Across the globe, civilizations labeled as "ancient" or "lost" have living descendants, ongoing cultural practices, and architectural or agricultural legacies that continue to shape the land. It is not that these civilizations disappeared. It's that the lens we use to see them has been filtered through colonization, Eurocentrism, and the idea that civilization looks only one way.
Let's take a look at Arizona.
Too often imagined as a blank frontier, Arizona is the site of millennia-old desert civilizations like the Hohokam, whose irrigation canals literally form the foundation of Phoenix's water system today. This wasn't a temporary settlement or a nomadic pass-through.
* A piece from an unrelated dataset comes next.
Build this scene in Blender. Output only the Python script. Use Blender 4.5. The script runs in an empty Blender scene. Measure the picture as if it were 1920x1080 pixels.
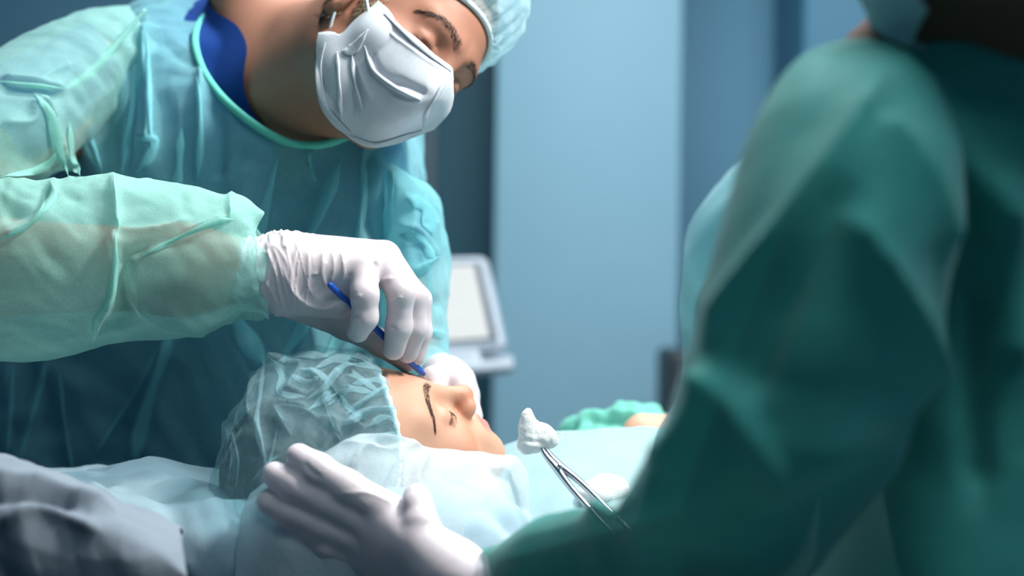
import bpy, math, random
import numpy as np
from mathutils import Vector, Matrix

# ------------------------------------------------------------------ camera, light, exposure
scene = bpy.context.scene
COL = scene.collection
CAM_H = 1.25
FPX = 3500.0                      # focal length in pixels of the 1920 px wide frame
ROLL = math.radians(0.8)
RX, RZ = math.cos(ROLL), math.sin(ROLL)

def P(px, py, d):
    """photograph pixel + distance in metres -> point in the room"""
    u = (px - 960.0) / FPX
    v = (540.0 - py) / FPX
    return np.array([d * (u * RX - v * RZ), d, d * (u * RZ + v * RX) + CAM_H])

def toPix(v):
    """inverse of P for an (n,3) array"""
    d = np.maximum(v[:, 1], 1e-3)
    a = v[:, 0] / d
    b = (v[:, 2] - CAM_H) / d
    u = a * RX + b * RZ
    w = -a * RZ + b * RX
    return np.stack([u * FPX + 960.0, 540.0 - w * FPX], 1)

cam = bpy.data.cameras.new('camera')
cam.sensor_width = 36.0
cam.lens = 36.0 * FPX / 1920.0
cam.clip_start = 0.05
cam.dof.use_dof = True
cam.dof.focus_distance = 1.70
cam.dof.aperture_fstop = 2.8
camo = bpy.data.objects.new('camera', cam)
COL.objects.link(camo)
xa, ya = Vector((RX, 0, RZ)), Vector((-RZ, 0, RX))
za = xa.cross(ya)
camo.matrix_world = Matrix(((xa.x, ya.x, za.x, 0), (xa.y, ya.y, za.y, 0), (xa.z, ya.z, za.z, CAM_H), (0, 0, 0, 1)))
scene.camera = camo

scene.view_settings.view_transform = 'Standard'
scene.view_settings.look = 'None'
scene.view_settings.gamma = 1.0
scene.view_settings.use_curve_mapping = False
scene.view_settings.exposure = 0.15

world = bpy.data.worlds.new('world')
scene.world = world
world.use_nodes = True
world.node_tree.nodes['Background'].inputs[0].default_value = (0.45, 0.62, 0.72, 1)
world.node_tree.nodes['Background'].inputs[1].default_value = 0.05

def add_light(name, kind, loc, target, power, color, **kw):
    l = bpy.data.lights.new(name, kind)
    l.energy = power
    l.color = color
    for k, v in kw.items():
        setattr(l, k, v)
    o = bpy.data.objects.new(name, l)
    COL.objects.link(o)
    o.location = loc
    o.rotation_euler = (Vector(target) - Vector(loc)).to_track_quat('-Z', 'Y').to_euler()
    return o

LAMP_POS = (0.70, 1.40, 2.30)
LAMP_AIM = (-0.12, 1.76, 1.10)
add_light('surgical_lamp_light', 'SPOT', LAMP_POS, LAMP_AIM, 112, (1.0, 0.965, 0.93),
          spot_size=math.radians(58), spot_blend=0.7, shadow_soft_size=0.13)
add_light('ceiling_light_glow', 'AREA', (0.3, 2.35, 2.93), (0.3, 2.35, 0), 58, (0.88, 0.96, 1.0), shape='RECTANGLE', size=1.2, size_y=0.9)  # added fill that brightens the back wall and shoulders
add_light('ceiling_light_glow', 'AREA', (0.7, 0.5, 2.93), (0.7, 0.5, 0), 15, (0.80, 0.93, 1.0), shape='RECTANGLE', size=1.2, size_y=0.6)  # added fill from the front right

# ------------------------------------------------------------------ helpers: materials
def lin(c):
    c = np.asarray(c, float) / 255.0
    return np.where(c <= 0.04045, c / 12.92, ((c + 0.055) / 1.055) ** 2.4)

def rgba(r, g, b):
    x = lin((r, g, b))
    return (float(x[0]), float(x[1]), float(x[2]), 1.0)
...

These were builders, engineers, and farmers who sustained city-like settlements in extreme conditions for hundreds of years. They made a home of the desert, and much of what they built is still around us, buried beneath concrete and suburbia.
In the same way we regard Egypt as a living country with thousands of years of cultural continuity—even as its language and religion have changed—so too should we view Mesoamerica, the Andes, and the American Southwest as zones of deep, living civilization. Mexico is not just a post-colonial state. It is the heir to Toltec, Maya, Aztec, and hundreds of regional powers. Their traditions, cosmologies, and forms of governance persist—sometimes obviously, sometimes quietly.
We see similar truths elsewhere. In Papua New Guinea, European explorers in the 1930s were shocked to find the Highlands were not a wild jungle, but a massive cultivated system, a landscape designed, shaped, and maintained by generations of human intention. They called it a garden. They compared it to a park. But it was neither wild nor European, iit was something older: a civilization that didn’t build with marble, but with landscape. A continent carved with kinship, memory, and food.
Australia offers another case. When the British first arrived, they described the land as an empty, cultivated plain. They imagined it was made for them. But in truth, Aboriginal Australians had long shaped the continent with fire, movement, and ecological design. It wasn’t an empty land—it was a deeply known and tended one.
The problem isn’t that these civilizations lacked writing or monumental architecture. The problem is that we equated "civilization" with our model: urban density, stone buildings, extractive economies, and written archives. But other models exist. They always have. And they were sustainable for thousands of years.
To decolonize our view of civilization is not to erase history. It is to enrich it. It is to honor Indigenous design, memory, and continuity. It is to say: the story didn’t stop with conquest.